Yesterday watched again Antonioni's 1966 film Blowup, in which a fashionable photographer spends much time taking photos, developing them, enlarging sections, pinning them up, pacing back and forth; and it made me sad that it's all digital now. You sit down in front of a screen and somehow most things are so much less skilled; so reduced to keyboard and mouse operations.
But - this makes me sadder - our following generations may not know about how things were in our childhood; won't have experienced these joys of interacting with three-dimensional objects.
I am torn between the two. I found the older slower rhythym somehow comforting. Yet I am all for progress, with the computer being a wonderful access to other worlds & ideas.
It seems a shame the children of today, will never know they 'way it was'.
I bet that as a matter of fact and not only nostalgia, people have less down time today than when we were kids.
I think down time has real value and probably shouldn't be termed "down time."
It was a very different and much more predictable world back then. My husband's family took the weekly planning even a step further, whereby having the same dinner menu every Monday and every other day of the week. I think that's just plain boring, but doing chores on a particular day was probably far more productive!
I remember growing up with a routine as well.
Monday - washday
Thursday - washday
Saturdays - Shopping and gardening
Sunday - Church and rest
Hi………
Absolutely fantastic post! Good job!
Great! Keep writing……. your routine work is really interesting..
Dennis likes the name ...Pauline... pretty.

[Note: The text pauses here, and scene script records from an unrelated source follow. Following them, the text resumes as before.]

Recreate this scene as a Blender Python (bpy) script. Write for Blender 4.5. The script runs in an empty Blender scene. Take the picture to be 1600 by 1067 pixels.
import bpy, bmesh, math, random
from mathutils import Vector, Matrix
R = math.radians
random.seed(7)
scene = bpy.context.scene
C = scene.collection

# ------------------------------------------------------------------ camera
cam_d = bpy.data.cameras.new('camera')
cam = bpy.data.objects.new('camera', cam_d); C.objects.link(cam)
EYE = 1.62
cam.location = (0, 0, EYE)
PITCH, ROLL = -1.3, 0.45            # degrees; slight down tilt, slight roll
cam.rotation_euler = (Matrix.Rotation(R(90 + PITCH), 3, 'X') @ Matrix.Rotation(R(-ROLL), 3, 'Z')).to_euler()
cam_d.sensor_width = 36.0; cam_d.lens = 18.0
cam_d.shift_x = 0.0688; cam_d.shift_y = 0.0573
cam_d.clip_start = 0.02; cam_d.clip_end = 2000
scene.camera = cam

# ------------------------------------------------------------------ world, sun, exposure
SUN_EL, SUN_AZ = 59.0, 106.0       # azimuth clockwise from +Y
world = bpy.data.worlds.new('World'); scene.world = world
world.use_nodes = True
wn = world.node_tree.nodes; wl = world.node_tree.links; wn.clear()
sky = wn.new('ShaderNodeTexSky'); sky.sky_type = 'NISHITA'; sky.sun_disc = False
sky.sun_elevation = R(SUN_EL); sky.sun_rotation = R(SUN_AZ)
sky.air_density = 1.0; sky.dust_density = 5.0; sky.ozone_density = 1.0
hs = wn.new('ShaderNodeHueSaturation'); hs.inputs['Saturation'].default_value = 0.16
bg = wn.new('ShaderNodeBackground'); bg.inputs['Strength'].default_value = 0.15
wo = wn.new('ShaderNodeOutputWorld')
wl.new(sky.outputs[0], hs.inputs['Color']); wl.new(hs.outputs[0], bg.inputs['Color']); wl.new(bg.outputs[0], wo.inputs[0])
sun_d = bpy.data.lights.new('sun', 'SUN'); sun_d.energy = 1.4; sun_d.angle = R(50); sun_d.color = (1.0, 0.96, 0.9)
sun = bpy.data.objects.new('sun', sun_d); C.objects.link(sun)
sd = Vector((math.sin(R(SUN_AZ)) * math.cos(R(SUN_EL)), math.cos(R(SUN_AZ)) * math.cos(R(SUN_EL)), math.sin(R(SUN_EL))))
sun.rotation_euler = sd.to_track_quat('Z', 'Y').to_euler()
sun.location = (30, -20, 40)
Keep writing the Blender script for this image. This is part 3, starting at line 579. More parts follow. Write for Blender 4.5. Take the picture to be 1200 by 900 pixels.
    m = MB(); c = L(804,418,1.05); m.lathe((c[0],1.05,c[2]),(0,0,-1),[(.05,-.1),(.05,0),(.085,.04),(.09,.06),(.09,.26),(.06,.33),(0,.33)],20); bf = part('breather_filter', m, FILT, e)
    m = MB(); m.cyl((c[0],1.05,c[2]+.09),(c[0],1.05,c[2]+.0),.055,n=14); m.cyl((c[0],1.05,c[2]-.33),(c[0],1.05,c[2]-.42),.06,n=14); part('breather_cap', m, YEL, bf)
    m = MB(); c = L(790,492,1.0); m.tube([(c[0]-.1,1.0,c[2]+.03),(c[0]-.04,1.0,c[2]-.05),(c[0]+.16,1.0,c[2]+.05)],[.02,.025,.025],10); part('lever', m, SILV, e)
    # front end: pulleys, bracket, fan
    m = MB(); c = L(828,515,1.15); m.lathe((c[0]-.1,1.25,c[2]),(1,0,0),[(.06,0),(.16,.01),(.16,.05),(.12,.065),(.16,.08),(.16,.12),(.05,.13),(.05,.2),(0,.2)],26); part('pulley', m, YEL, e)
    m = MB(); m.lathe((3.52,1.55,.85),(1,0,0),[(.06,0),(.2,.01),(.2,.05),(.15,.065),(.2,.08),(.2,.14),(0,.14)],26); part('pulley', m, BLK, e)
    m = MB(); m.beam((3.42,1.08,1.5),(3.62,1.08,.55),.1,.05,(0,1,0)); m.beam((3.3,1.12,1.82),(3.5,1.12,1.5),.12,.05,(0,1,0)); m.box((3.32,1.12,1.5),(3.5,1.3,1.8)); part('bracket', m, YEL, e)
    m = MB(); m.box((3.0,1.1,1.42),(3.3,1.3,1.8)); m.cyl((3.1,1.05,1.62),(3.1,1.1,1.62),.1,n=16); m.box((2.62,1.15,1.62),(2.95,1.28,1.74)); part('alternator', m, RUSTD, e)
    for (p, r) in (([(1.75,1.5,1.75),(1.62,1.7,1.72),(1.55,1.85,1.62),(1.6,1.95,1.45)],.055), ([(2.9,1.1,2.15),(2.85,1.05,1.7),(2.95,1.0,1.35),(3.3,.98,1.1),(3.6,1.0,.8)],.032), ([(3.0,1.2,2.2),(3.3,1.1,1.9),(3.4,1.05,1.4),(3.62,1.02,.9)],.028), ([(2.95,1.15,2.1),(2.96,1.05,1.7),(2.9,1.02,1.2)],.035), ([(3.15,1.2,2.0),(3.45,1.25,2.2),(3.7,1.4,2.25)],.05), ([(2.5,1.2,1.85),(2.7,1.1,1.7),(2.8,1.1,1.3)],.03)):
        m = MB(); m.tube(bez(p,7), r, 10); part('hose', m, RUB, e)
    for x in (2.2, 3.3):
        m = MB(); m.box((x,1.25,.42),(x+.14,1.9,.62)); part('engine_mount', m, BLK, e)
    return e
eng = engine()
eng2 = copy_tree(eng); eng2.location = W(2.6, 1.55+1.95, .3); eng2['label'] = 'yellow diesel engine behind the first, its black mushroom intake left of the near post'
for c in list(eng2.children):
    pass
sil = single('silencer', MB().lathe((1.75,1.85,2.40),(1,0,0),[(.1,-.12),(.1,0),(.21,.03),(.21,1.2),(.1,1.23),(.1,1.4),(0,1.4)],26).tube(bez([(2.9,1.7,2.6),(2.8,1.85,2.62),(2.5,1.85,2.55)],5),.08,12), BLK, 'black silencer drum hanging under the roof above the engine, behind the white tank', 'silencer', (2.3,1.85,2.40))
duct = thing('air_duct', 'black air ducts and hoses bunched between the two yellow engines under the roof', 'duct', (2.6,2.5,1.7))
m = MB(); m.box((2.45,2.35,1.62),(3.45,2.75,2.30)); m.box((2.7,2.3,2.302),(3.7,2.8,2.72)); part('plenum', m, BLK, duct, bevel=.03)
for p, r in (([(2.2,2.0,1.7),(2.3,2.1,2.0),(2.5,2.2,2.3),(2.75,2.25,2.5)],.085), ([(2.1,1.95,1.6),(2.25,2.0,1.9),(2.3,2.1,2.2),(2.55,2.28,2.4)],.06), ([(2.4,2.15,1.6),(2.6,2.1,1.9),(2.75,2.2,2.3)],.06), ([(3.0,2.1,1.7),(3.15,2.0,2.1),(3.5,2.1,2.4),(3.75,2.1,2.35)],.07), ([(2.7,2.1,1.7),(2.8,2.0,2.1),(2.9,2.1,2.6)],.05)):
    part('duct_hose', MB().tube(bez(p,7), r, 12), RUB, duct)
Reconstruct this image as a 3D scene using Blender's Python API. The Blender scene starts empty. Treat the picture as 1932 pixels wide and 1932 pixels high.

Don't be sad Vincent. Looks like the pendulum will have to swing back to the natural world and ways of doing things if we are all to survive.
I still employ some of the old ways, Meggie, but I must confess, I too, like the computer.
Paul - I certainly spend my time differently than did my mother although she had the same feeling that time hurried by.
Barbara - my mother had a list of what we ate when. She always made a Sunday roast, we had leftovers from it on Monday, middle of the week was almost always spaghetti and the weekend usually included beans and franks on Saturday. We deviated enough to keep us from dying of boredom and she was an excellent cook so things worked out well.
Java - bring back the day of rest!
Thanks FS - appreciate the compliments :)
Patting you on the head Dennis. Thanks ;)
My grandmother had embroidered a set of 7 tea towels, one for each day with a picture, indicating each day's topic.
We still have the set, although "Clean on Friday" is getting a bit raggedy!
Nice reminder of old timey structure.
No baking, little mending and damn all rest. Otherwise, no major changes!